1. Egalitarian. Robinson (Jude Law) dictates that every man in the crew is to receive an equal share of the booty regardless of his specific responsibilities or national origin. The submarine therefore functions as a microcosm of an experimental socialist society – one that sinks or floats on the strength of collective cooperation. Fraser (Ben Mendelsohn, reunited with Killing Them Softly costar Scoot McNairy, who plays corporate weasel Daniels) is the unredeemable teabagger type in the group, who thinks his ethnic cohort deserves a bigger share of the loot and refuses to share with the Russians. It is Fraser, with his combination of individualistic greed and jingoism, who will more than once put the crew in serious peril. Robinson, through his climactic demonstration of heroism, proves to be motivated more by a sense of justice and vengeance against a hostile elite than by greed or personal pettiness.

Rainer Chlodwig von Kook

Chernobyl-Diaries-poster

Carefree young Americans on a European holiday disport through various photo opportunities during the opening minutes of Chernobyl Diaries. Their frivolity, however, is, as one might expect in a horror movie (or any movie set in the Ukraine, for that matter), short-lived. Impulsive Paul (Jonathan Sadowski) convinces his brother and other friends to go in for a bit of “extreme tourism” by visiting the abandoned town of Pripyat, once home to the workers of the Chernobyl nuclear complex – and, in a scenario reminiscent of The Hills Have Eyes, the group discovers that they are not alone. The menace’s true nature is wisely withheld from the audience during the film’s first half, and shot with minimal revelation when it finally does appear, so that it never loses mystique and generates high levels of tension. Consequently, prospective trekkers on this journey into fright may prefer to watch it with all of the lights safely on.

4.5 stars. Ideological Content Analysis indicates that Chernobyl Diaries is:

5. Mildly feminist. Paul is saved by one of the girls.

4. Moderately anti-family. Paul comes from a dysfunctional family. The brothers’ connection is a mutual liability.

3. Anti-state. Chernobyl is a relic of statist failure. Secretive authorities maintain a cover-up of present conditions in Pripyat.

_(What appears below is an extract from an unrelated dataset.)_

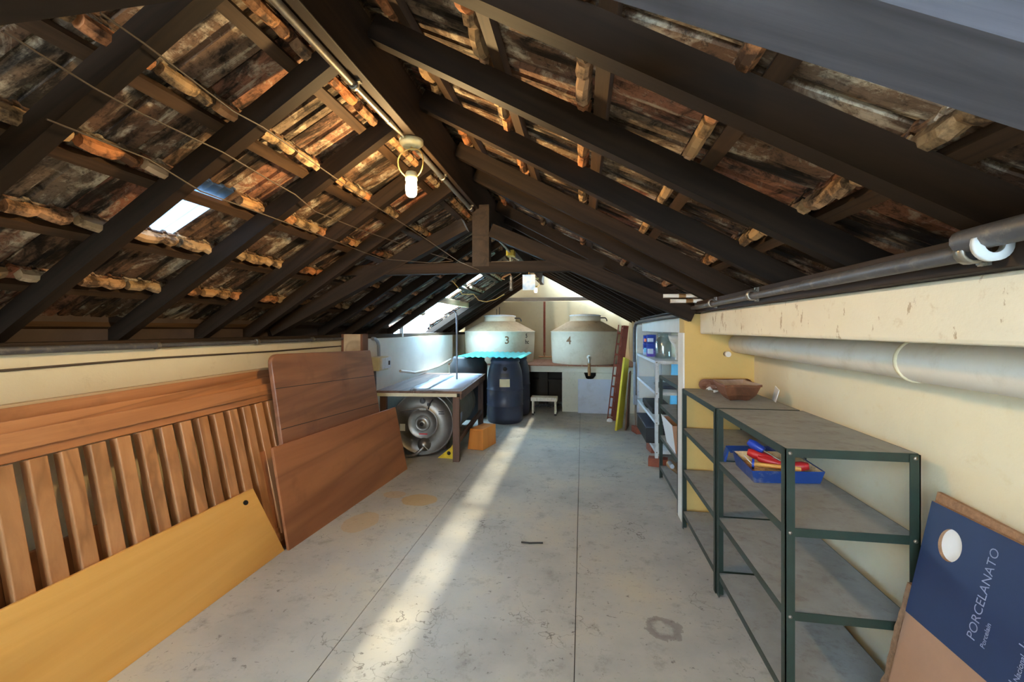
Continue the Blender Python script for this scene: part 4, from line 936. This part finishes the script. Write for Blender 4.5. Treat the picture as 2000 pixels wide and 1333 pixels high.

2. Green. “Nature has reclaimed its rightful home.” The savagery experienced by the protagonists can be interpreted as an environmental revenge directed at man for his arrogant scientific meddling in fields of taboo knowledge. Vegetation and rot have overtaken Pripyat, with weeds having sprouted up in a gym and other interiors.

1. Anti-Slav. Tour guide Uri (Dimitri Diatchenko) is a decent, if somewhat dishonest, man, while other representative Ukrainians include rude, sexually aggressive young Kievans and the unfriendly checkpoint sentries outside the forbidden zone. More fundamentally, the nocturnal, radioactive threat in Chernobyl Diaries hints at Hollywood’s paranoia that, somewhere under Eastern Europe’s tenuous veneer of post-Soviet reform and democratic openness, there seethes something brutal, subhuman, and probably innately anti-Semitic.